Retype, word for word, the lines from the first line of the entries through the line that holds "S.camera = cam"; leave out the pictures.

Stored entries:
....................
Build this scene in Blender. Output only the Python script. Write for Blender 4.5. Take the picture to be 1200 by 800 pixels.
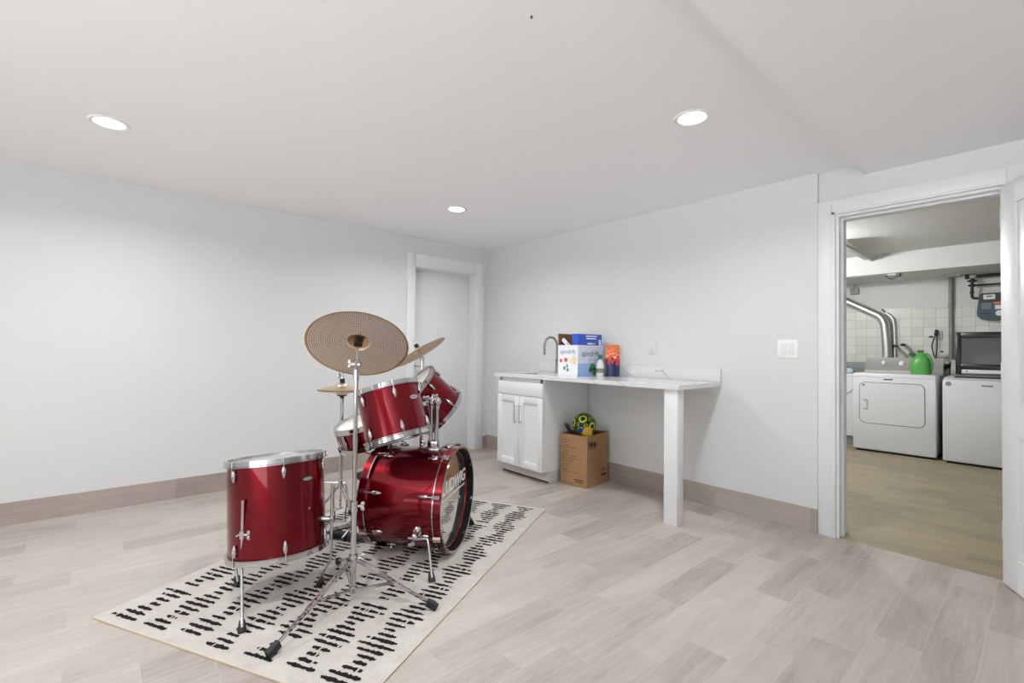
import bpy, bmesh, math, random
from mathutils import Vector, Matrix
random.seed(11)
S = bpy.context.scene
for o in list(bpy.data.objects):
    bpy.data.objects.remove(o)
COL = S.collection
V = Vector
PI = math.pi

# ------------------------------------------------------------------ camera
yaw, pitch, roll, FPX = math.radians(48.63250188), math.radians(1.03354017), math.radians(0.64038133), 554.41517
cf = V((-math.sin(yaw)*math.cos(pitch), math.cos(yaw)*math.cos(pitch), math.sin(pitch)))
cr = V((math.cos(yaw), math.sin(yaw), 0)); cu = cr.cross(cf)
r2 = cr*math.cos(roll)+cu*math.sin(roll); u2 = -cr*math.sin(roll)+cu*math.cos(roll)
cam = bpy.data.objects.new('camera', bpy.data.cameras.new('camera'))
COL.objects.link(cam)
m = Matrix.Identity(4)
for i in range(3):
    m[i][0] = r2[i]; m[i][1] = u2[i]; m[i][2] = -cf[i]
m.translation = V((4.30061735, -3.41589453, 1.12617794))
cam.matrix_world = m
cam.data.sensor_width = 36.0
cam.data.lens = 36.0*FPX/1200.0
cam.data.clip_start = 0.02
S.camera = cam

# ------------------------------------------------------------------ light and exposure
WORLD = 0.45
FILL_BELOW = 12.0
LAMP_W = 14.5
LAUNDRY_W = 70.0
S.view_settings.view_transform = 'Standard'
S.view_settings.look = 'None'
S.view_settings.gamma = 1.0
S.view_settings.use_curve_mapping = False
S.view_settings.exposure = 0.0
W = bpy.data.worlds.new('world'); S.world = W; W.use_nodes = True
# added fill through the back opening: strong from below to brighten the ceiling
_n = W.node_tree.nodes; _l = W.node_tree.links
_tc = _n.new('ShaderNodeTexCoord'); _sx = _n.new('ShaderNodeSeparateXYZ'); _mr = _n.new('ShaderNodeMapRange')
_l.new(_tc.outputs['Generated'], _sx.inputs[0]); _l.new(_sx.outputs['Z'], _mr.inputs['Value'])
_mr.inputs['From Min'].default_value = -0.25; _mr.inputs['From Max'].default_value = 0.15
_mr.inputs['To Min'].default_value = FILL_BELOW; _mr.inputs['To Max'].default_value = WORLD
_n['Background'].inputs[0].default_value = (0.965, 0.99, 1.025, 1)
_l.new(_mr.outputs[0], _n['Background'].inputs[1])

# ------------------------------------------------------------------ materials
def lin(h):
    h = h.lstrip('#'); out = []
    for i in (0, 2, 4):
        c = int(h[i:i+2], 16)/255.0
        out.append(c/12.92 if c <= 0.04045 else ((c+0.055)/1.055)**2.4)
    return (*out, 1.0)

def mat(name, col, rough=0.5, metal=0.0, coat=0.0, spec=0.5, bump=0.0, bscale=200.0, emit=None, estr=0.0, coat_rough=0.04):
    M = bpy.data.materials.new(name); M.use_nodes = True
    nt = M.node_tree; b = nt.nodes['Principled BSDF']
    b.inputs['Base Color'].default_value = lin(col) if isinstance(col, str) else (*col, 1.0)
    b.inputs['Roughness'].default_value = rough
    b.inputs['Metallic'].default_value = metal
    b.inputs['Coat Weight'].default_value = coat
    b.inputs['Coat Roughness'].default_value = coat_rough
    b.inputs['Specular IOR Level'].default_value = spec
    if emit:
        b.inputs['Emission Color'].default_value = lin(emit); b.inputs['Emission Strength'].default_value = estr
    if bump > 0:
        n = nt.nodes.new('ShaderNodeTexNoise'); n.inputs['Scale'].default_value = bscale; n.inputs['Detail'].default_value = 3
        tc = nt.nodes.new('ShaderNodeTexCoord'); nt.links.new(tc.outputs['Object'], n.inputs['Vector'])
        bp = nt.nodes.new('ShaderNodeBump'); bp.inputs['Strength'].default_value = bump; bp.inputs['Distance'].default_value = 0.002
        nt.links.new(n.outputs['Fac'], bp.inputs['Height']); nt.links.new(bp.outputs['Normal'], b.inputs['Normal'])
    return M

class NT:
    def __init__(s, M): s.nt = M.node_tree; s.b = s.nt.nodes['Principled BSDF']
    def n(s, t, **kw):
        x = s.nt.nodes.new(t)
        for k, v in kw.items(): setattr(x, k, v)
        return x
    def put(s, sock, v):
        if hasattr(v, 'default_value') or hasattr(v, 'is_linked'): s.nt.links.new(v, sock)
        else: sock.default_value = v
    def m(s, op, a, b=None, c=None):
        x = s.n('ShaderNodeMath', operation=op)
        s.put(x.inputs[0], a)
        if b is not None: s.put(x.inputs[1], b)
        if c is not None: s.put(x.inputs[2], c)
        return x.outputs[0]
    def obj(s):
        t = s.n('ShaderNodeTexCoord'); x = s.n('ShaderNodeSeparateXYZ'); s.nt.links.new(t.outputs['Object'], x.inputs[0])
        return x.outputs, t.outputs['Object']
    def comb(s, a, b, c):
        x = s.n('ShaderNodeCombineXYZ')
        for i, v in enumerate((a, b, c)): s.put(x.inputs[i], v)
        return x.outputs[0]
    def noise(s, vec, scale, detail=3.0, rough=0.55):
        x = s.n('ShaderNodeTexNoise'); x.inputs['Scale'].default_value = scale; x.inputs['Detail'].default_value = detail
        x.inputs['Roughness'].default_value = rough; s.nt.links.new(vec, x.inputs['Vector']); return x.outputs['Fac']
    def white(s, vec):
        x = s.n('ShaderNodeTexWhiteNoise', noise_dimensions='3D'); s.nt.links.new(vec, x.inputs['Vector']); return x.outputs['Value']
    def ramp(s, fac, stops):
        x = s.n('ShaderNodeValToRGB'); cr_ = x.color_ramp
        while len(cr_.elements) < len(stops): cr_.elements.new(0.5)
        for e, (p, c) in zip(cr_.elements, stops): e.position = p; e.color = lin(c) if isinstance(c, str) else (*c, 1)
        s.nt.links.new(fac, x.inputs[0]); return x.outputs[0]
    def mix(s, f, a, b):
        x = s.n('ShaderNodeMix', data_type='RGBA')
        s.put(x.inputs[0], f); s.put(x.inputs[6], a); s.put(x.inputs[7], b); return x.outputs[2]
    def bump(s, h, strength, dist):
        x = s.n('ShaderNodeBump'); x.inputs['Strength'].default_value = strength; x.inputs['Distance'].default_value = dist
        s.nt.links.new(h, x.inputs['Height']); s.nt.links.new(x.outputs[0], s.b.inputs['Normal'])

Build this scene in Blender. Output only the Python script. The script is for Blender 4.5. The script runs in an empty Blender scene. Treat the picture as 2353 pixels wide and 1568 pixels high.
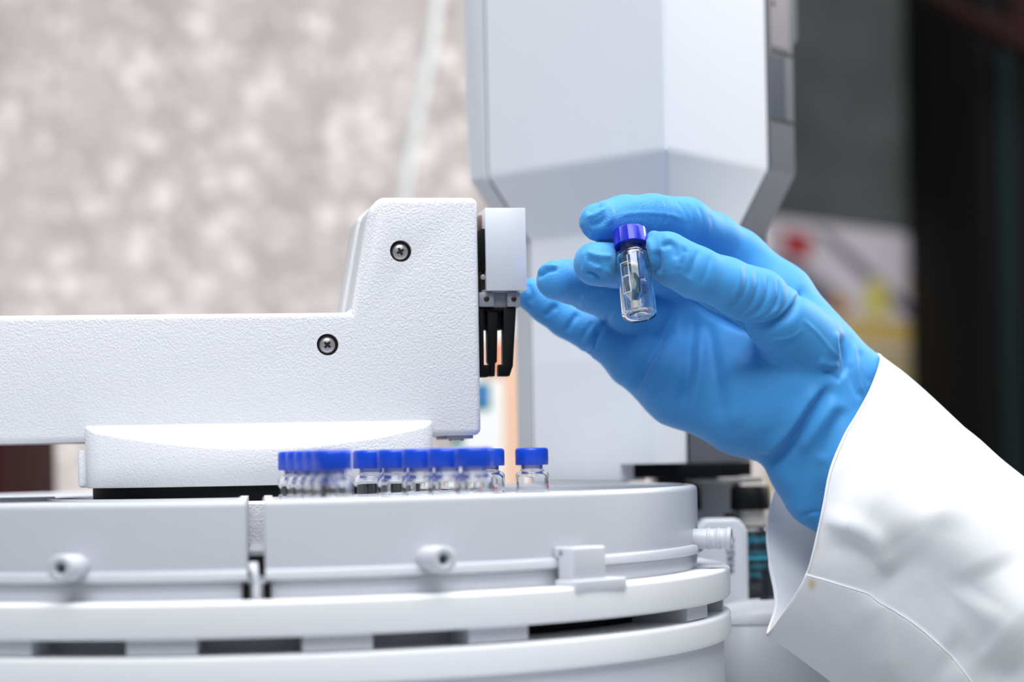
import bpy, bmesh, math, random
import numpy as np
from mathutils import Vector, Matrix, noise

# ------------------------------------------------------------------ scene, camera, light
SC = bpy.context.scene
COL = SC.collection
rad = math.radians
HCAM = 1.45                      # camera height above the floor, metres
FPX, CU, CV = 5000.0, 1176.5, 1055.0   # focal length and principal point in pixels of the 2353x1568 frame
ROLL = rad(-1.1)

cam_data = bpy.data.cameras.new('camera')
cam = bpy.data.objects.new('camera', cam_data); COL.objects.link(cam)
cam_data.sensor_width = 36.0
cam_data.lens = FPX / 2353.0 * 36.0
cam_data.shift_y = (CV - 784.0) / 2353.0
cam_data.clip_start = 0.05; cam_data.clip_end = 50
cam.matrix_world = Matrix.Translation((0, 0, HCAM)) @ Matrix.Rotation(rad(90), 4, 'X') @ Matrix.Rotation(ROLL, 4, 'Z')
cam_data.dof.use_dof = True
cam_data.dof.focus_distance = 0.738
cam_data.dof.aperture_fstop = cam_data.lens / 12.0
SC.camera = cam

SC.view_settings.view_transform = 'Standard'
SC.view_settings.look = 'None'
SC.view_settings.exposure = -0.14
SC.view_settings.gamma = 1.0
SC.view_settings.use_curve_mapping = False

world = bpy.data.worlds.new('world'); SC.world = world; world.use_nodes = True
world.node_tree.nodes['Background'].inputs[0].default_value = (0.84, 0.90, 1.0, 1)
world.node_tree.nodes['Background'].inputs[1].default_value = 0.28

def area(name, loc, target, sx, sy, power, color=(1, 1, 1)):
    d = bpy.data.lights.new(name, 'AREA'); d.shape = 'RECTANGLE'; d.size = sx; d.size_y = sy
    d.energy = power; d.color = color
    o = bpy.data.objects.new(name, d); COL.objects.link(o)
    o.location = loc
    o.rotation_euler = (Vector(target) - Vector(loc)).to_track_quat('-Z', 'Y').to_euler()
    return o
# ceiling panels above the bench; unseen fill lamps added for rough wall and board
area('ceiling_panel', (0.10, 0.62, HCAM + 1.2), (0.0, 0.76, HCAM), 1.1, 0.6, 23, (1.0, 0.99, 0.975))
area('ceiling_panel_front', (-0.02, -0.38, HCAM + 1.32), (0.0, 0.78, HCAM - 0.03), 1.3, 0.6, 25, (0.95, 0.975, 1.0))
area('ceiling_panel_right', (0.95, 0.42, HCAM + 1.45), (0.08, 0.9, HCAM + 0.05), 0.9, 0.7, 7, (0.94, 0.97, 1.0))
area('wall_fill', (-0.80, 1.80, HCAM - 0.30), (-0.40, 2.2, HCAM - 0.08), 0.5, 0.3, 3.4, (1.0, 0.98, 0.96))  # unseen lamp added low at left to brighten the rough wall
area('poster_fill', (1.45, 1.8, HCAM + 0.9), (0.45, 2.6, HCAM + 0.0), 0.7, 0.5, 42, (1.0, 0.98, 0.97))  # unseen lamp added to brighten the board and poster

# ------------------------------------------------------------------ coordinates
def W(p):                        # millimetres from the camera -> metres in the room
    return Vector((p[0] / 1000.0, p[1] / 1000.0, HCAM + p[2] / 1000.0))
def ray(u, v):                   # direction (mm per mm of depth) through a pixel
    xc = (u - CU) / FPX; yc = -(v - CV) / FPX
    c, s = math.cos(ROLL), math.sin(ROLL)
    return xc * c - yc * s, xc * s + yc * c
def P(u, v, Y):                  # pixel at depth Y (mm) -> millimetre point
    a, b = ray(u, v)
    return Vector((a * Y, Y, b * Y))
def to_px(X, Y, Z):              # arrays, mm -> pixels
    c, s = math.cos(ROLL), math.sin(ROLL)
    a = X / Y; b = Z / Y
    xc = a * c + b * s; yc = -a * s + b * c
    return CU + xc * FPX, CV - yc * FPX

# ------------------------------------------------------------------ objects
def tag(o, label, cat, group=None, kind=None):
    o['label'] = label; o['category'] = cat
    if group: o['group'] = group
    if kind: o['kind'] = kind
    return o
def root(name, p_mm, label, cat, group=None, rot=None):
    o = bpy.data.objects.new(name, None); COL.objects.link(o)
    o.empty_display_size = 0.01
    o.location = W(p_mm)
    if rot is not None: o.rotation_euler = rot
    return tag(o, label, cat, group)
def world_loc(o):
    v = Vector(o.location)
    while o.parent: o = o.parent; v = v + Vector(o.location)
    return v
def link(name, verts, faces, mat, parent=None, smooth=True, local=False, edge_split=None, label=None):
    """verts in mm from the camera (or in the parent's own mm when local)."""
    me = bpy.data.meshes.new(name)
    if local:
        vs = [(v[0] / 1000., v[1] / 1000., v[2] / 1000.) for v in verts]; loc = Vector((0, 0, 0))
    else:
        base = world_loc(parent) if parent else Vector((0, 0, 0))
        loc = Vector((0, 0, 0))
        vs = [tuple(W(v) - base) for v in verts]
    me.from_pydata(vs, [], [tuple(f) for f in faces])
    bm = bmesh.new(); bm.from_mesh(me)
    bmesh.ops.recalc_face_normals(bm, faces=bm.faces)
    bm.to_mesh(me); bm.free()
    if smooth:
        for p in me.polygons: p.use_smooth = True
        if edge_split is not None:
            me.set_sharp_from_angle(angle=rad(edge_split))
    me.materials.append(mat)
    o = bpy.data.objects.new(name, me); COL.objects.link(o)
    o.location = loc
    if parent: o.parent = parent
    if label: o['label'] = label
    return o

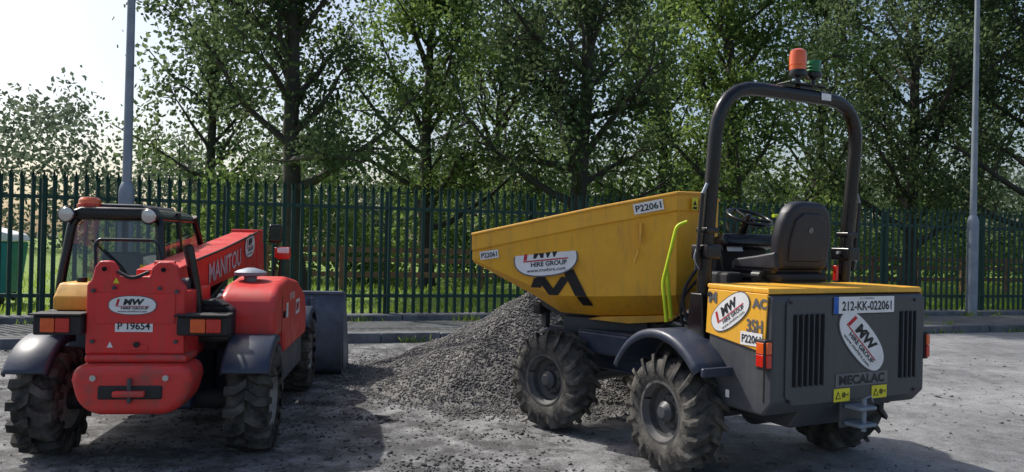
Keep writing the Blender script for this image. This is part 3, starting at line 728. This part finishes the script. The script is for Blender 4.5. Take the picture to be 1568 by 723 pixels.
Mq=SMx(.86,.34,R(9),.01); plate('id_tag_lip','P22061',skip,Mq,.17,.07)
for k in range(3):
    M=FM((-.615-.0+k*.08,-.835-.055*k-.0,1.92),(.8,-.58,0),(0,0,1)); M=M@Matrix.Translation((0,0,.012)); 
    rect('skip_warning',.07,.10,M_warn,skip,M,.0); mobj('skip_warning_tri',[(-.022,-.01,.002),(.022,-.01,.002),(0,.03,.002)],[(0,1,2)],M_ink,skip,M)
    rect('skip_warning_bar',.045,.02,M_ink,skip,M,.002,dy=-.032)
def stroke(nm,ya,ta,yb,tb,w):
    pa,_=side_pt(ya,ta); pb,_=side_pt(yb,tb)
    vv=[pa+Vector((-.008,w,0)),pa+Vector((-.008,-w,0)),pb+Vector((-.008,-w,0)),pb+Vector((-.008,w,0))]
    mobj(nm,vv,[(0,1,2,3)],M_ink,skip)
stroke('letter_stroke_a',.42,.78,.45,.99,.045); stroke('letter_stroke_b',.41,.74,.30,.99,.04)
stroke('letter_stroke_c',.19,.70,.30,.99,.04); stroke('letter_stroke_d',.17,.58,.06,1.0,.05)
def lowpt(y):
    for i in range(len(st)-1):
        if st[i][0]<=y<=st[i+1][0]:
            q=(y-st[i][0])/(st[i+1][0]-st[i][0]); w=[a+(b-a)*q for a,b in zip(st[i],st[i+1])]
            return Vector((-w[3]-.006,y,w[4]-.006)),Vector((-w[5]-.006,y,w[6]-.006))
a0,b0=lowpt(.10);a1,b1=lowpt(.01)
mobj('letter_stroke_e',[a0,a1,a1.lerp(b1,.45)+Vector((0,-.03,0)),a0.lerp(b0,.45)+Vector((0,-.03,0))],[(0,1,2,3)],M_ink,skip)
box('skip_gusset',(-.765,-.45,1.60),(-.735,-.43,1.76),M_yel2,skip,.004)
tube('skip_hook',[(-.72,-.42,1.55),(-.77,-.42,1.50),(-.77,-.40,1.44)],.01,M_yel2,skip,f=.02)
prism('skip_cradle',[(.52,1.02),(.55,1.10),(.35,1.08),(.2,.98),(-.5,.97),(-.62,1.08),(-.72,1.06),(-.55,.86),(.2,.86)],'x',-.30,.30,M_char,skip,.012)
box('cradle_base',(-.36,-.45,.80),(.36,.30,.95),M_char,skip,.02)
prism('skip_underplate',[(-.70,1.015),(-.05,.965),(.05,.94),(-.3,.92),(-.66,.96)],'x',-.47,.47,M_yel2,skip,.006)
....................
Problem solution:
Build this scene in Blender. Output only the Python script. Write for Blender 4.5. Take the picture to be 1200 by 800 pixels.
import bpy, bmesh, math, random
from mathutils import Vector, Matrix
random.seed(11)
S = bpy.context.scene
for o in list(bpy.data.objects):
    bpy.data.objects.remove(o)
COL = S.collection
V = Vector
PI = math.pi

# ------------------------------------------------------------------ camera
yaw, pitch, roll, FPX = math.radians(48.63250188), math.radians(1.03354017), math.radians(0.64038133), 554.41517
cf = V((-math.sin(yaw)*math.cos(pitch), math.cos(yaw)*math.cos(pitch), math.sin(pitch)))
cr = V((math.cos(yaw), math.sin(yaw), 0)); cu = cr.cross(cf)
r2 = cr*math.cos(roll)+cu*math.sin(roll); u2 = -cr*math.sin(roll)+cu*math.cos(roll)
cam = bpy.data.objects.new('camera', bpy.data.cameras.new('camera'))
COL.objects.link(cam)
m = Matrix.Identity(4)
for i in range(3):
    m[i][0] = r2[i]; m[i][1] = u2[i]; m[i][2] = -cf[i]
m.translation = V((4.30061735, -3.41589453, 1.12617794))
cam.matrix_world = m
cam.data.sensor_width = 36.0
cam.data.lens = 36.0*FPX/1200.0
cam.data.clip_start = 0.02
S.camera = cam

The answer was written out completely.